Mazares’s death left a power vacuum in Lydia, one immediately filled by none other than Harpagos, the guy who masterminded Cyrus’s rise to power and the rebellion against Cyrus’s father Astyages. Did Harpagos murder Mazares via knife in the gut or thallium in the drinking water? Herodotus doesn’t speculate. But one way or another, Mazares was out and Harpagos was sitting on the still-warm viceroyal throne. He sent a quick note to Cyrus, politely informing his protege/liege that he was going to go ahead and attack all of Sardis’s Greek neighbors. He waited for Cyrus’s go-ahead before going ahead.
First stop, the city of Phocaia. Harpagos marched a chunk of the Persian army to just outside the city, and lay siege. However he didn’t besiege the back of the city, where the harbor was. The Phocaeans pretty quickly up and departed in boats, swearing oaths to never return. What happened to them is kind of an interesting story but it’s a digression from the main narrative.
Harpagos rolled down the coast, sacking Ionian city-states as he went. Because the cities of the Panionium didn’t try to cooperate militarily and field a united army, Harpagos’s Persians were easily able to pick of each city one at a time.
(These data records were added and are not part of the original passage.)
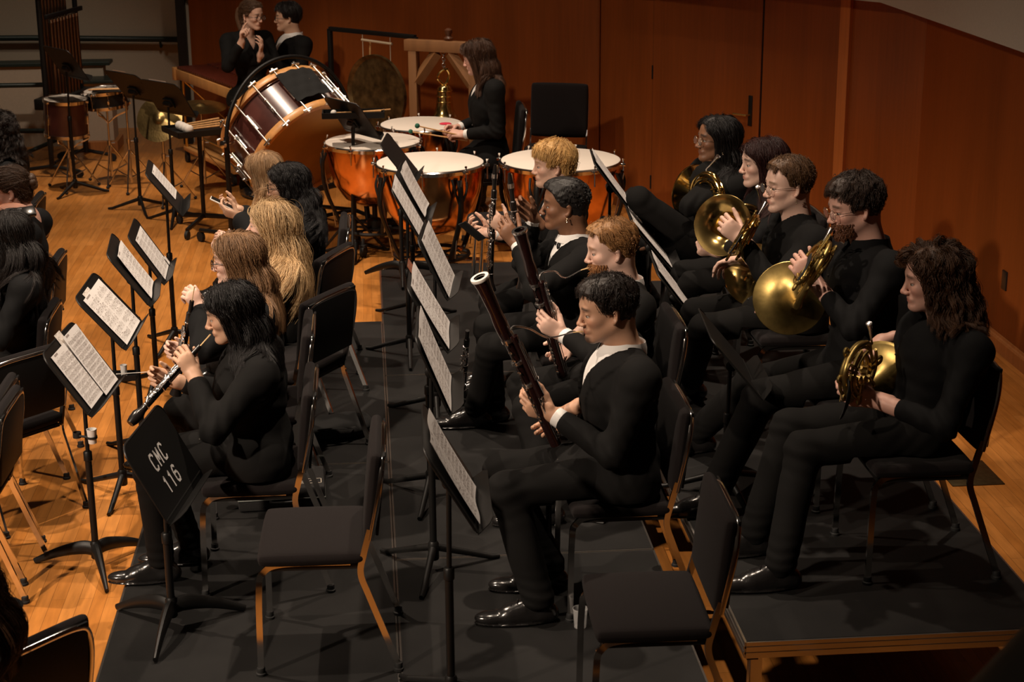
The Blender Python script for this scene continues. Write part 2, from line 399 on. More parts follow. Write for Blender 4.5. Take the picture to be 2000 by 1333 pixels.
            ch = bad | far; Db = P[ch]-prev[ch]; D[ch] = Db/(np.linalg.norm(Db, axis=1, keepdims=True)+1e-9)
            Y = (P-o) @ R/sc
            if kind == 'long':
                fe = np.interp(Y[:, 2], [-.16, -.10, .03, .075], [.06, .018, .030, .10])+S.get('face', 0.); ov = np.clip(Y[:, 0]-fe, 0, .1)*(np.abs(Y[:, 1]) < .13)
                P -= np.outer(ov*.6*sc, R[:, 0])
            P = prev+(P-prev)/(np.linalg.norm(P-prev, axis=1, keepdims=True)+1e-9)*h
            if kind != 'long' and not S.get('loose'):
                fz = ((Y[:, 0] > .040) & (Y[:, 2] < S.get('fringe', .058))) | ((np.abs(Y[:, 1]) > .058) & (Y[:, 0] < .035) & (Y[:, 0] > -.045) & (Y[:, 2] < .012)) | (Y[:, 2] < -.075)
                P[fz] = prev[fz]+(P[fz]-prev[fz])*.02
            if pin is not None:
                w = pin[1]*(st+1)/k; P = P+(V(pin[0])-P)*w
            out.append(P.copy())
        Pn = np.stack(out, 1); s_ = np.linspace(0, 1, k+1)[None, :]*ln[:, None]
        if cur:
            env = np.clip(s_/.05, 0, 1); Pn = Pn+(np.sin(s_*cf+ph[:, None])*env*cur)[..., None]*(R @ V(.5, .8, 0))+(np.cos(s_*cf*1.1+ph[:, None]*1.7)*env*cur*.7)[..., None]*(R @ V(.8, -.5, .2))
        nc = S.get('kids', 23); sp = S.get('spread', .007); t = np.linspace(0, 1, k+1)
        ofs = rng.normal(size=(n, nc, 3))*sp; ofs[:, 0] *= .2
        clump = 1-S.get('clump', .55)*t; C = Pn[:, None]+ofs[:, :, None, :]*clump[None, None, :, None]
        wv = np.sin(s_[:, None, :]*S.get('wfreq', 55)+rng.uniform(0, 6.28, (n, nc, 1)))*S.get('wave', .0012)*np.clip(s_[:, None]/.03, 0, 1)
        C = C+wv[..., None]*rng.normal(size=(n, nc, 1, 3)); C = C.reshape(n*nc, k+1, 3)-V(root.location)
        tone = np.clip(1+rng.normal(0, S.get('var', .16), (n, 1))+rng.normal(0, .10, (n, nc)), .4, 1.7).reshape(-1); tt = np.interp(t, [0, .3, 1], [S.get('rootc', .8), 1., S.get('tipc', 1.1)])
        cv = bpy.data.hair_curves.new('hair_strands'); m = n*nc; cv.add_curves([k+1]*m); cv.position_data.foreach_set('vector', C.astype(np.float32).ravel())
        rr = (S.get('r', .00076)*rng.uniform(.7, 1.2, m)[:, None]*np.interp(t, [0, .7, 1], [1, .85, .25])[None]).astype(np.float32)
        ra = cv.attributes.get('radius') or cv.attributes.new('radius', 'FLOAT', 'POINT'); ra.data.foreach_set('value', rr.ravel())
        c4 = np.ones((m, k+1, 4), np.float32); c4[..., :3] = base[None, None]*tone[:, None, None]*tt[None, :, None]
        ca = cv.attributes.new('tint', 'FLOAT_COLOR', 'POINT'); ca.data.foreach_set('color', c4.ravel())
        cv.materials.append(MH); so_ = bpy.data.objects.new('hair_strands', cv); COL.objects.link(so_); so_.parent = hp
def mesh_post(sdf, vox, post):
    old = sdf.d; sdf.d = lambda X: post(SDF.d(sdf, X), X); r = sdf.mesh(vox); del sdf.d; return r
MSK = mat('skin', (.6, .4, .3), .48, vcol='tint', sss=.12, bump=(420, .05)); MH = mat('hair', (.1, .06, .04), .42, vcol='tint', spec=.45, bump=(300, .25, (1, 1, .12)))
MJK = mat('black suit wool', (.0048, .0045, .0044), .85, spec=.2, bump=(900, .15)); MTR = mat('black trouser wool', (.0060, .0056, .0054), .88, spec=.16, bump=(900, .15))
MSH = mat('white dress shirt', (.78, .76, .74), .75, bump=(300, .1)); MSB = mat('black shirt cotton', (.0050, .0050, .0054), .82, spec=.2, bump=(700, .2))
MSAT = mat('black satin', (.008, .008, .009), .4); MSHOE = mat('black shoe leather', (.012, .011, .011), .22, coat=.5, bump=(60, .12)); MBTN = mat('dark button', (.03, .028, .026), .25)
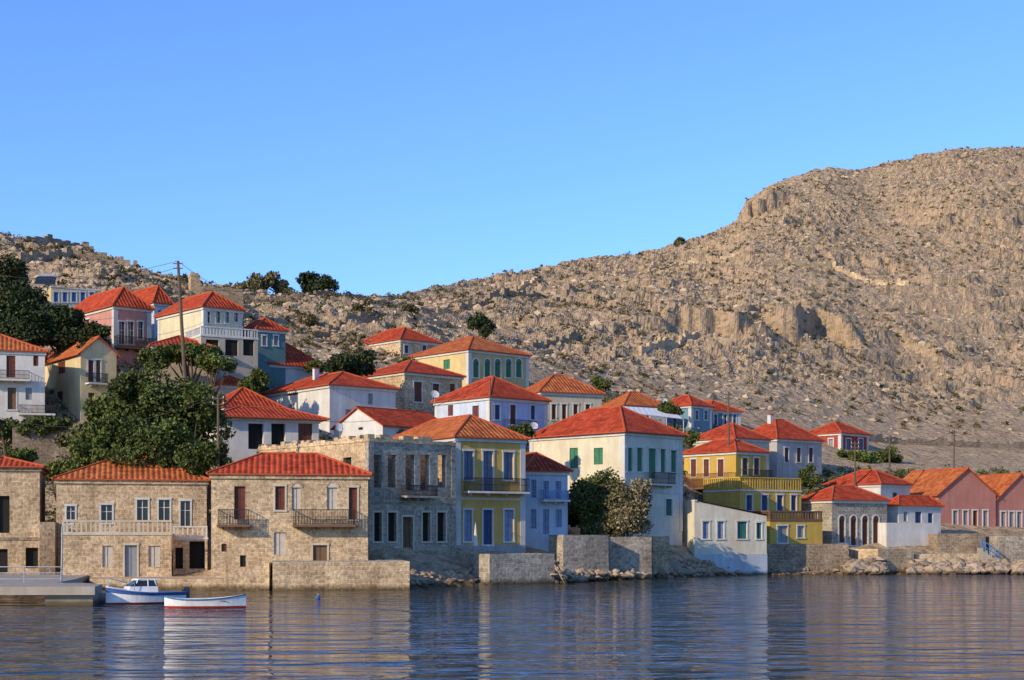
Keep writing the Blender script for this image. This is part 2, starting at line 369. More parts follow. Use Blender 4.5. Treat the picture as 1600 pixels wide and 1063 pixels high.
house('blue_house',821,128,25,None,887,842,737,709,P_((0.48,0.55,0.66)),L=7,rm=RDK,wins=[S(830,838,750,778,SKB),S(849,858,752,780,SKB),S(868,877,752,780,SKB),S(829,838,796,826,SKB),S(848,858,796,835,SKB),S(868,878,796,824,SKB)],balc=[(844,884,766,781,shutter((.2,.3,.5)),TRIM,.7)])
house('cream_mansion',976,139,45,828,1066,830,676,637,P_((0.72,0.66,0.48)),wallR=P_((0.70,0.67,0.56)),ov=.45,quoin=TRIM,bands=[(768,P_((.55,.60,.66)))],found=1.5,
  wins=[S(890,903,700,732,GRN),S(928,942,700,726,GRN),S(979,988,700,737,GRN,TRIM),S(995,1004,700,737,GRN,TRIM),S(1013,1025,701,748,GRN,TRIM),S(1032,1040,702,738,GRN,TRIM),S(1048,1057,704,738,GRN,TRIM),S(1040,1050,780,806,TEALS,TRIM),S(890,903,770,800,GRN)],balc=[(1006,1044,738,756,IRON,TRIM)])
house('harbour_boathouse',1085,143.5,20,1031,1198,899,806,782,P_((0.72,0.66,0.49)),'shed',cornice=None,rm=RED,found=1.5,plinth=(866,P_((.46,.52,.58),True)),wallR=P_((0.70,0.66,0.53)),
  wins=[S(1038,1054,814,843,TEALS,TRIM),S(1098,1108,815,842,SKB,TRIM),S(1121,1131,815,842,SKB,TRIM),S(1152,1167,815,842,TEALS,TRIM),S(1182,1190,817,842,TEALS,TRIM)])
YL=P_((0.60,0.40,0.09))
house('yellow_balcony_house',1150,158,40,1069,1197,850,706,687,YL,wins=[S(1080,1088,718,745,BRN,TRIM),S(1100,1108,718,745,BRN,TRIM),S(1122,1131,718,745,BRN,TRIM),S(1160,1168,716,742,BRN,TRIM),S(1178,1186,716,742,BRN,TRIM),W(1076,1144,768,794,DARK,deep=.6)],balc=[(1070,1150,740,762,BRN,WOOD,1.2),(1158,1197,734,752,IRON,YL)])
house('yellow_terrace_house',1156,153.5,30,None,1252,850,765,0,YL,'flat',L=6,cornice=TRIM,bal=(745,YL),wins=[S(1166,1175,774,798,NAV,TRIM),S(1190,1199,774,798,NAV,TRIM),S(1214,1223,774,798,NAV,TRIM),S(1236,1244,774,798,NAV,TRIM)])
house('yellow_quay_house',1203,150.5,26,None,1285,860,812,0,YL,'flat',L=4,cornice=WOOD,bal=(798,WOOD),wins=[S(1215,1230,822,848,GRD,TRIM),S(1246,1256,822,840,GRD,TRIM)])
house('stone_arcade_house',1300,156,30,1252,1386,858,782,760,STG,cornice=TRIM,wins=[W(1311,1320,812,848,BRN,TRIM,arch=True),W(1329,1338,812,852,BRN,TRIM,arch=True),W(1347,1356,812,852,BRN,TRIM,arch=True),W(1364,1373,812,850,BRN,TRIM,arch=True),S(1262,1272,800,825,BRN,TRIM)])
house('white_house',1376,170,40,1290,1422,830,757,735,P_(WHITE),wins=[S(1395,1402,770,785,BRN)])
house('white_cottage',1404,161,30,1386,1470,858,791,775,P_(WHITE),wins=[S(1412,1418,800,815,GRD),S(1430,1440,800,820,NAV),S(1450,1458,802,822,NAV)])
PK=P_((0.48,0.21,0.17))
house('pink_warehouse',1466,172,20,1382,1556,836,771,731,PK,'gableR',rm=ORG,cornice=None,wins=[S(1489,1496,798,832,GRD,TRIM),S(1505,1512,798,832,GRD,TRIM),S(1520,1527,798,832,BRN,TRIM),S(1536,1543,798,832,GRD,TRIM)])
house('pink_warehouse',1557,175,20,None,1632,838,779,740,PK,'gableR',rm=ORG,L=11,cornice=None,wins=[S(1564,1571,800,834,GRD,TRIM),S(1577,1584,800,834,GRD,TRIM),S(1589,1596,800,834,GRD,TRIM)])
house('orange_roof_house',1640,188,25,1560,1760,820,765,727,P_((.6,.5,.4)),rm=RED)
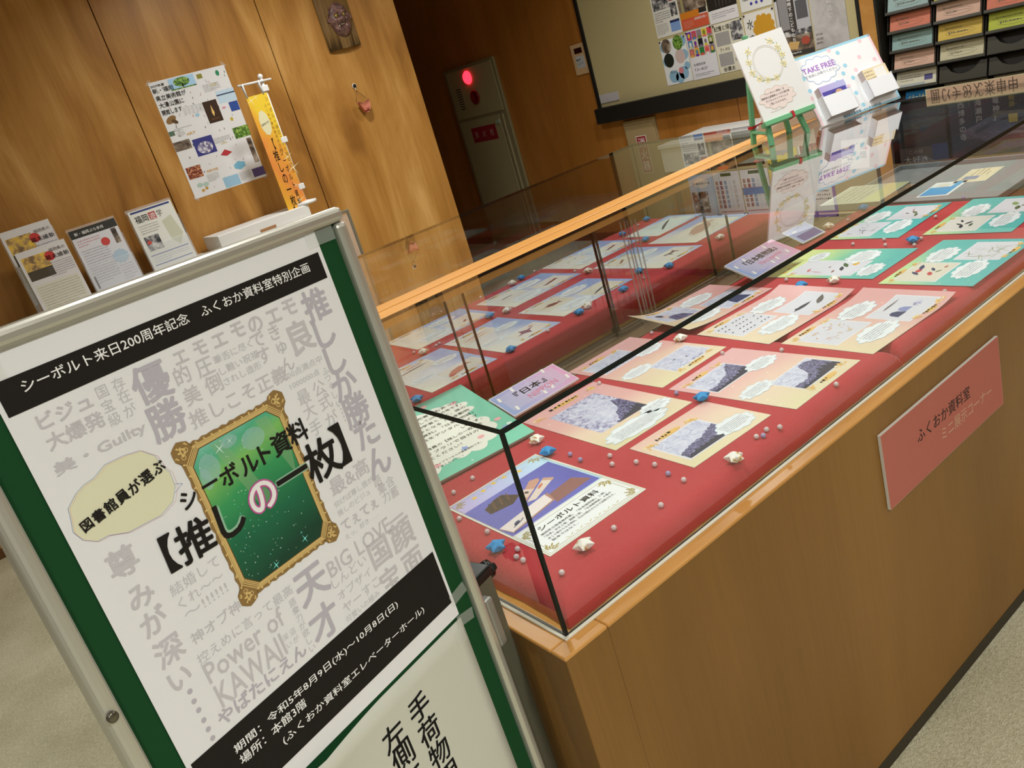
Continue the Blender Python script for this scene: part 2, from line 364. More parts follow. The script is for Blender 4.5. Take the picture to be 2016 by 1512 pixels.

One by one the Ionians fell or surrendered, until no later than 545 BC, Harpagos was collecting tribute from the whole of the Ionian mainland.
As he turned his eyes to the islands (packed with refugees from his conquests) representatives from all the oppressed city-states came together at Mycale. There, Bias of Priene (the same sage who had advised Croesus against invading the islands) proposed that the Ionians quit Ionia and relocate to the island of Sardinia, far enough away from the Persian Empire that they would be safe. Thales of Miletos, the sorcerer, offered a counter-proposal: that the city-states start working together militarily and adopt a stronger federal government within the framework of their existing trade leagues.
Herodotus kind of loses interest in this particular narrative thread, the one about Harpagos rampaging across Anatolia and Ionia and the various refugees escaping his wrath. He spends a little time talking about some of the other peoples Harpagos conquered, but then shifts gears and never really gets back to it.